Rows from a 3D scene dataset:
○ ○ ○ ○ ○ ○ ○

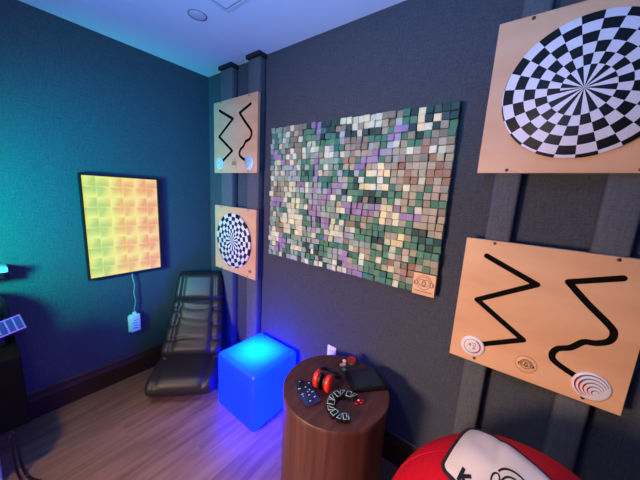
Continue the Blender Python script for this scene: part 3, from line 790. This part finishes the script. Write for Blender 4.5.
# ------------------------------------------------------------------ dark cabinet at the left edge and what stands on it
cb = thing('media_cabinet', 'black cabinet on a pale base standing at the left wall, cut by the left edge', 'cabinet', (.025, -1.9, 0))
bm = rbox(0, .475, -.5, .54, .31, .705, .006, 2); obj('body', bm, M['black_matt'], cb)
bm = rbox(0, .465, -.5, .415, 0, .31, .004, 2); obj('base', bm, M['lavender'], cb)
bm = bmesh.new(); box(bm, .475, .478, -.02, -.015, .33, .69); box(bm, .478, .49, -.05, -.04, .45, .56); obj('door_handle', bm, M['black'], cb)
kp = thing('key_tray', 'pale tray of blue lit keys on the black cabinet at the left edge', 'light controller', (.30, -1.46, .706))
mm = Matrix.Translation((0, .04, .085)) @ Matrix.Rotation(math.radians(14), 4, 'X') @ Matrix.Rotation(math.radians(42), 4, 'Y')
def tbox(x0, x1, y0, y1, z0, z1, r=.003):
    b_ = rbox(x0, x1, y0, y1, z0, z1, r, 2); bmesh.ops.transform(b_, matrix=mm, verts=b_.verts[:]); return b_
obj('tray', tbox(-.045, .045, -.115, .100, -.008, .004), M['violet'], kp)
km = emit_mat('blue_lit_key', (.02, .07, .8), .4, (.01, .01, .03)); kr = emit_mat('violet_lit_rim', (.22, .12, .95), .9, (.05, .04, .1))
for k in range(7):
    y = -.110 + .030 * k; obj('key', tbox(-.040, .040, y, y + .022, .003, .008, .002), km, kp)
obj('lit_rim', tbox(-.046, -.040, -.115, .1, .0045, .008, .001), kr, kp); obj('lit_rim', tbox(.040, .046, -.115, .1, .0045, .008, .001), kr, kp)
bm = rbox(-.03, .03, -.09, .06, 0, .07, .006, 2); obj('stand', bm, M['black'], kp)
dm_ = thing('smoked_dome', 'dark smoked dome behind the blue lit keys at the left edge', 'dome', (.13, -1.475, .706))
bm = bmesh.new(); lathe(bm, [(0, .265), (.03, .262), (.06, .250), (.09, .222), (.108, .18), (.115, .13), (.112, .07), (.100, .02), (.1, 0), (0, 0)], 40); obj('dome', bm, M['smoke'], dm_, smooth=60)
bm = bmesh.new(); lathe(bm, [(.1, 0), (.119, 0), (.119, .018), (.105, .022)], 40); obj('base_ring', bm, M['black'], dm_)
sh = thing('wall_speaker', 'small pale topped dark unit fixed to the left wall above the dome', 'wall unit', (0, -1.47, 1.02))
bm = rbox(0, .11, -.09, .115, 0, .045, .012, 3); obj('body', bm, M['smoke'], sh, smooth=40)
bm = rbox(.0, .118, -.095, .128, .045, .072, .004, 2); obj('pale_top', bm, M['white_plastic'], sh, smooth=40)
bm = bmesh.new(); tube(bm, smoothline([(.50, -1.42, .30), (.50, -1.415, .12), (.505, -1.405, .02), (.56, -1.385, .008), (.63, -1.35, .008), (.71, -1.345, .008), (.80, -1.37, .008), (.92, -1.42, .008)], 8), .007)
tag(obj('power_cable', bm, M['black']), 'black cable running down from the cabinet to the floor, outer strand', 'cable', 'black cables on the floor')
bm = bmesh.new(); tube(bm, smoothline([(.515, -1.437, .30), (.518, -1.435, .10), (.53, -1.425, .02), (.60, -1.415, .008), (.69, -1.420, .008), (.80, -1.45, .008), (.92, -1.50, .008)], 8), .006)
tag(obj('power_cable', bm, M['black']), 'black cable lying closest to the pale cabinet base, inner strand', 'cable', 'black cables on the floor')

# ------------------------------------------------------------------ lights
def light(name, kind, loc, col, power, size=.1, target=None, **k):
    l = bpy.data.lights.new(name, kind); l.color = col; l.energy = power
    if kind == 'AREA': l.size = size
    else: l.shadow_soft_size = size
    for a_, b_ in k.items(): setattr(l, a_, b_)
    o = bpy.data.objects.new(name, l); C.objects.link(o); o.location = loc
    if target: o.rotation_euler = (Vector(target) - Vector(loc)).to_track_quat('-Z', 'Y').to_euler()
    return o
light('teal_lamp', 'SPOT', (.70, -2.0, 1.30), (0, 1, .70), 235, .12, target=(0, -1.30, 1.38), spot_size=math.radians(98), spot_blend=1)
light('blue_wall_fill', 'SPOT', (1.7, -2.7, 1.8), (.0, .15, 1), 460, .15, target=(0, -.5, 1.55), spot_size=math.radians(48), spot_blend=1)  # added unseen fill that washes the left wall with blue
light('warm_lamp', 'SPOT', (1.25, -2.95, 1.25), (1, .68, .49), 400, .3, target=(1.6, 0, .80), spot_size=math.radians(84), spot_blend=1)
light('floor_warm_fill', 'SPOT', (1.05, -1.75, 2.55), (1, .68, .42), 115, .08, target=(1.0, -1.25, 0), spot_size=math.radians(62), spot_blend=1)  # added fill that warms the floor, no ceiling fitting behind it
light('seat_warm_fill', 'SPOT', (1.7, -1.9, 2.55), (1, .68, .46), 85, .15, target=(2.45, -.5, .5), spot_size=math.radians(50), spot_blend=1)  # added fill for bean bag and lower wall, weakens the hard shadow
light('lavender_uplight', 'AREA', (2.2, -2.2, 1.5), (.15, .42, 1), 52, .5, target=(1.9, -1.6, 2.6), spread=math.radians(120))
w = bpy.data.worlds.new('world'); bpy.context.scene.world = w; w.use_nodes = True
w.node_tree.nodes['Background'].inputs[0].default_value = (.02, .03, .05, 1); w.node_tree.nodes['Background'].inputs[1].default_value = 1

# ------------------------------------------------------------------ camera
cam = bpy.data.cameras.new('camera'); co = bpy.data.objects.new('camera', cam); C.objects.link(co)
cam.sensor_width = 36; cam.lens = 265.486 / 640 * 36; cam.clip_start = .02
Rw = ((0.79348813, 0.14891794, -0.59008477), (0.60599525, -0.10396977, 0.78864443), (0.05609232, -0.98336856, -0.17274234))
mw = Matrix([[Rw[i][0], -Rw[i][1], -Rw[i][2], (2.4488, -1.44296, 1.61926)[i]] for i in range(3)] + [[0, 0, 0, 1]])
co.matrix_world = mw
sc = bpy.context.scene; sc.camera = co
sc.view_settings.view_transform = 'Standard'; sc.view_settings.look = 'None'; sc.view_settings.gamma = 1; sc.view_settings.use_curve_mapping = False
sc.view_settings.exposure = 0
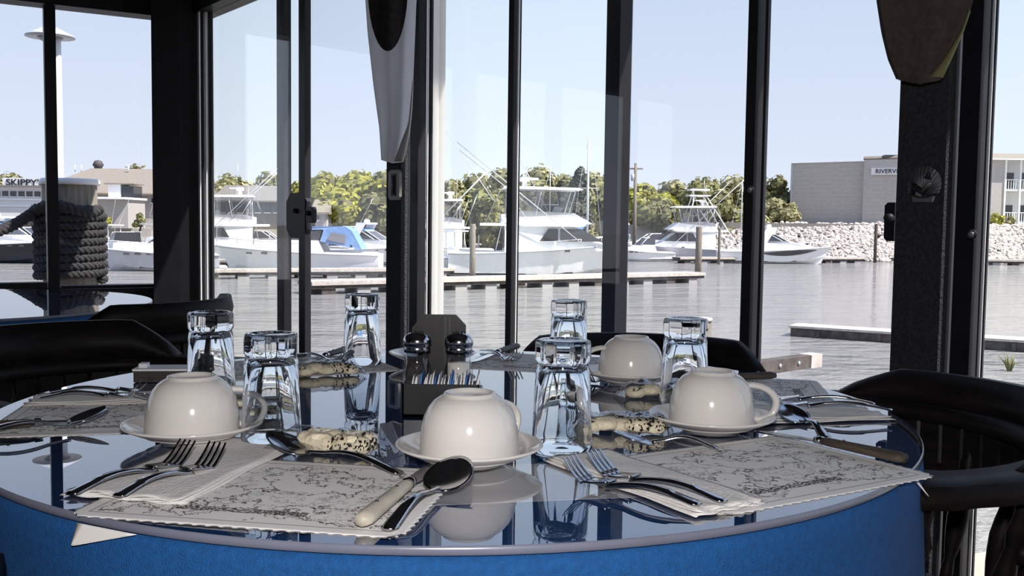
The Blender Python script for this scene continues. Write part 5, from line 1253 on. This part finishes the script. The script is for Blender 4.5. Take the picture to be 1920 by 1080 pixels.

○ ○ ○ ○ ○ ○ ○

Problem details
Output the records above exactly; leave out the pictures.

Exercise answer
Continue the Blender Python script for this scene: part 3, from line 790. This part finishes the script. Write for Blender 4.5.
# ------------------------------------------------------------------ dark cabinet at the left edge and what stands on it
cb = thing('media_cabinet', 'black cabinet on a pale base standing at the left wall, cut by the left edge', 'cabinet', (.025, -1.9, 0))
bm = rbox(0, .475, -.5, .54, .31, .705, .006, 2); obj('body', bm, M['black_matt'], cb)
bm = rbox(0, .465, -.5, .415, 0, .31, .004, 2); obj('base', bm, M['lavender'], cb)
bm = bmesh.new(); box(bm, .475, .478, -.02, -.015, .33, .69); box(bm, .478, .49, -.05, -.04, .45, .56); obj('door_handle', bm, M['black'], cb)
kp = thing('key_tray', 'pale tray of blue lit keys on the black cabinet at the left edge', 'light controller', (.30, -1.46, .706))
mm = Matrix.Translation((0, .04, .085)) @ Matrix.Rotation(math.radians(14), 4, 'X') @ Matrix.Rotation(math.radians(42), 4, 'Y')
def tbox(x0, x1, y0, y1, z0, z1, r=.003):
    b_ = rbox(x0, x1, y0, y1, z0, z1, r, 2); bmesh.ops.transform(b_, matrix=mm, verts=b_.verts[:]); return b_
obj('tray', tbox(-.045, .045, -.115, .100, -.008, .004), M['violet'], kp)
km = emit_mat('blue_lit_key', (.02, .07, .8), .4, (.01, .01, .03)); kr = emit_mat('violet_lit_rim', (.22, .12, .95), .9, (.05, .04, .1))
for k in range(7):
    y = -.110 + .030 * k; obj('key', tbox(-.040, .040, y, y + .022, .003, .008, .002), km, kp)
obj('lit_rim', tbox(-.046, -.040, -.115, .1, .0045, .008, .001), kr, kp); obj('lit_rim', tbox(.040, .046, -.115, .1, .0045, .008, .001), kr, kp)
bm = rbox(-.03, .03, -.09, .06, 0, .07, .006, 2); obj('stand', bm, M['black'], kp)
dm_ = thing('smoked_dome', 'dark smoked dome behind the blue lit keys at the left edge', 'dome', (.13, -1.475, .706))
bm = bmesh.new(); lathe(bm, [(0, .265), (.03, .262), (.06, .250), (.09, .222), (.108, .18), (.115, .13), (.112, .07), (.100, .02), (.1, 0), (0, 0)], 40); obj('dome', bm, M['smoke'], dm_, smooth=60)
bm = bmesh.new(); lathe(bm, [(.1, 0), (.119, 0), (.119, .018), (.105, .022)], 40); obj('base_ring', bm, M['black'], dm_)
sh = thing('wall_speaker', 'small pale topped dark unit fixed to the left wall above the dome', 'wall unit', (0, -1.47, 1.02))
bm = rbox(0, .11, -.09, .115, 0, .045, .012, 3); obj('body', bm, M['smoke'], sh, smooth=40)
bm = rbox(.0, .118, -.095, .128, .045, .072, .004, 2); obj('pale_top', bm, M['white_plastic'], sh, smooth=40)
bm = bmesh.new(); tube(bm, smoothline([(.50, -1.42, .30), (.50, -1.415, .12), (.505, -1.405, .02), (.56, -1.385, .008), (.63, -1.35, .008), (.71, -1.345, .008), (.80, -1.37, .008), (.92, -1.42, .008)], 8), .007)
tag(obj('power_cable', bm, M['black']), 'black cable running down from the cabinet to the floor, outer strand', 'cable', 'black cables on the floor')
bm = bmesh.new(); tube(bm, smoothline([(.515, -1.437, .30), (.518, -1.435, .10), (.53, -1.425, .02), (.60, -1.415, .008), (.69, -1.420, .008), (.80, -1.45, .008), (.92, -1.50, .008)], 8), .006)
tag(obj('power_cable', bm, M['black']), 'black cable lying closest to the pale cabinet base, inner strand', 'cable', 'black cables on the floor')

# ------------------------------------------------------------------ lights
def light(name, kind, loc, col, power, size=.1, target=None, **k):
    l = bpy.data.lights.new(name, kind); l.color = col; l.energy = power
    if kind == 'AREA': l.size = size
    else: l.shadow_soft_size = size
    for a_, b_ in k.items(): setattr(l, a_, b_)
    o = bpy.data.objects.new(name, l); C.objects.link(o); o.location = loc
    if target: o.rotation_euler = (Vector(target) - Vector(loc)).to_track_quat('-Z', 'Y').to_euler()
    return o
light('teal_lamp', 'SPOT', (.70, -2.0, 1.30), (0, 1, .70), 235, .12, target=(0, -1.30, 1.38), spot_size=math.radians(98), spot_blend=1)
light('blue_wall_fill', 'SPOT', (1.7, -2.7, 1.8), (.0, .15, 1), 460, .15, target=(0, -.5, 1.55), spot_size=math.radians(48), spot_blend=1)  # added unseen fill that washes the left wall with blue
light('warm_lamp', 'SPOT', (1.25, -2.95, 1.25), (1, .68, .49), 400, .3, target=(1.6, 0, .80), spot_size=math.radians(84), spot_blend=1)
light('floor_warm_fill', 'SPOT', (1.05, -1.75, 2.55), (1, .68, .42), 115, .08, target=(1.0, -1.25, 0), spot_size=math.radians(62), spot_blend=1)  # added fill that warms the floor, no ceiling fitting behind it
light('seat_warm_fill', 'SPOT', (1.7, -1.9, 2.55), (1, .68, .46), 85, .15, target=(2.45, -.5, .5), spot_size=math.radians(50), spot_blend=1)  # added fill for bean bag and lower wall, weakens the hard shadow
light('lavender_uplight', 'AREA', (2.2, -2.2, 1.5), (.15, .42, 1), 52, .5, target=(1.9, -1.6, 2.6), spread=math.radians(120))
w = bpy.data.worlds.new('world'); bpy.context.scene.world = w; w.use_nodes = True
w.node_tree.nodes['Background'].inputs[0].default_value = (.02, .03, .05, 1); w.node_tree.nodes['Background'].inputs[1].default_value = 1

# ------------------------------------------------------------------ camera
cam = bpy.data.cameras.new('camera'); co = bpy.data.objects.new('camera', cam); C.objects.link(co)
cam.sensor_width = 36; cam.lens = 265.486 / 640 * 36; cam.clip_start = .02
Rw = ((0.79348813, 0.14891794, -0.59008477), (0.60599525, -0.10396977, 0.78864443), (0.05609232, -0.98336856, -0.17274234))
mw = Matrix([[Rw[i][0], -Rw[i][1], -Rw[i][2], (2.4488, -1.44296, 1.61926)[i]] for i in range(3)] + [[0, 0, 0, 1]])
co.matrix_world = mw
sc = bpy.context.scene; sc.camera = co
sc.view_settings.view_transform = 'Standard'; sc.view_settings.look = 'None'; sc.view_settings.gamma = 1; sc.view_settings.use_curve_mapping = False
sc.view_settings.exposure = 0
The Blender Python script for this scene continues. Write part 5, from line 1253 on. This part finishes the script. The script is for Blender 4.5. Take the picture to be 1920 by 1080 pixels.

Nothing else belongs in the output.